The Environmental Protection Agency on Tuesday expanded its ban on a set of chemicals used in refrigeration and air-conditioning, its latest step toward implementing the president’s broad climate change agenda.
“In support of President Obama’s Climate Action Plan, this action will not only result in significant reductions of harmful greenhouse gases, but it expands the options for safer alternatives available on the market,” EPA Administrator Gina McCarthy said.
The new proposed rule would reduce the use, and emissions, of some of the “most harmful” hydrofluorocarbons, or HFCs, in appliances, which are thousands of times more potent than carbon dioxide, said McCarthy. At the same time, it approves “safer, more climate-friendly alternatives” to HFCs to protect public health and the environment, she said.
Carbon dioxide is often blamed by the majority of climate scientists for being the source of manmade climate change. But HFCs, although less plentiful than carbon, do more harm to the Earth’s climate.
The rule would expand the list of “acceptable substitutes and prohibit the use of certain chemicals in the U.S. that significantly contribute to climate change where safer, more climate-friendly alternatives exist,” according to the EPA.

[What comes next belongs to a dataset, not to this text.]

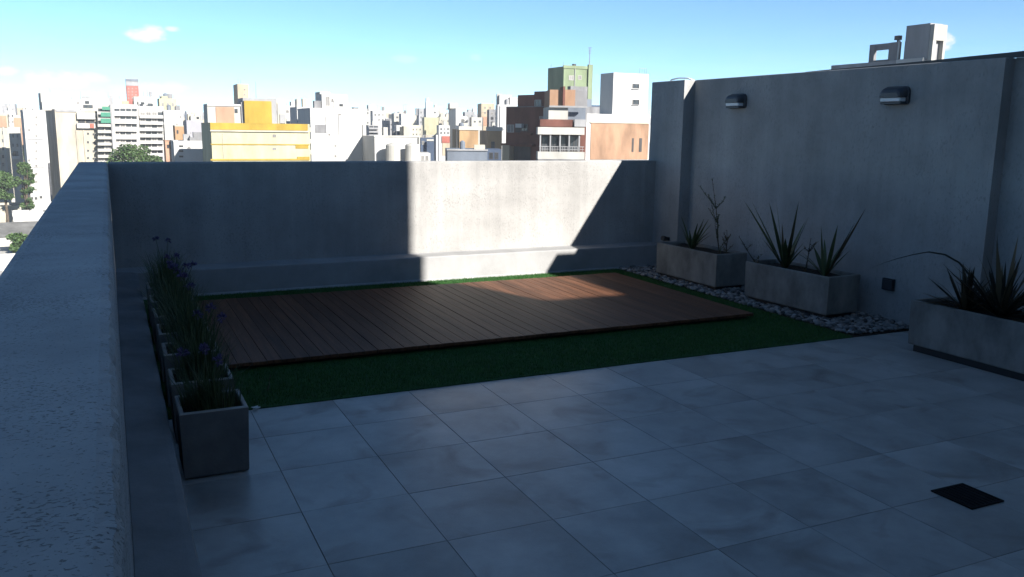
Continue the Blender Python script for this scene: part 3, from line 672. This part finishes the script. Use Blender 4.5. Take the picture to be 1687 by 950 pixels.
b = Bld(AB, 'balcony tower with green awnings between beige and white towers', 160, 187, 172, 262, 14, C_OFF)
b.balconies(161, 178, 184, 270, 9, 1.2, .45); b.box('awning', 166, 185, 184, 192, 1.35, .1, C_AWN); b.box('awning', 166, 195, 184, 202.5, 1.35, .1, C_AWN); b.box('awning', 168, 175.5, 183, 181, 1.35, .1, C_AWN)
b.box('fin_wall', 184.5, 172, 187, 280, 1.5, M=C_GREY); b.roofbox('roof_room', 170, 161, 186, 3, 5, C_GREY); b.roofbox('roof_room', 171, 155.5, 176, 5, 3, C_OFF); b.roofbox('roof_room', 180, 157, 185.5, 4, 3, C_GREY); b.mast(178, 152, 4)
b = Bld(AB, 'white block with thin shaded bands right of the green awnings', 187.5, 227, 174, 286, 13, C_WHITE)
b.balconies(188, 178, 226, 242, 5, 1.0, .6); b.roofbox('roof_room', 190, 163, 200, 2, 5, C_OFF); b.roofbox('roof_room', 201, 166, 212, 3, 5, C_LTAN); b.mast(196, 157, 3); b.parapet(.4)
b = Bld('tower_block', 'far red tower with a grey crown rising above the white balcony blocks', 208, 228, 141, 620, 15, C_RED)
b.roofbox('crown_storey', 207, 129, 228, -.3, 14, C_GREY); b.box('crown_band', 207, 130, 228, 133, .8, M=C_SLATE); b.grid(209, 143, 227, 164, 3, 4, .3, .4, 'shut')
b = Bld(AB, 'broad white block with six dark balcony rows below the red tower', 228, 269, 177, 290, 15, C_WHITE)
b.balconies(230, 184, 269, 268, 8, 1.3, .48); b.roofbox('roof_room', 220, 159, 252, 2, 6, C_OFF); b.roofbox('roof_room', 228, 166, 254, 1, 3, C_WHITE); b.win(232, 168, 238, 172, 'dark'); b.win(243, 170, 252, 175, 'dark'); b.roofbox('roof_room', 246, 151, 250, 4, 2, C_GREY); b.mast(236, 150, 4); b.mast(242, 146, 3); b.parapet(.4)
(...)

The agency says the proposal is the latest step in a series of actions under President Obama’s broad climate agenda that aims to reduce HFC emissions.
The emissions avoided from this new proposed regulation are estimated to be up to 11 million metric tons of carbon dioxide equivalent in 2030, “which is equal to the emissions from the energy used by approximately 1 million homes for one year,” says the EPA.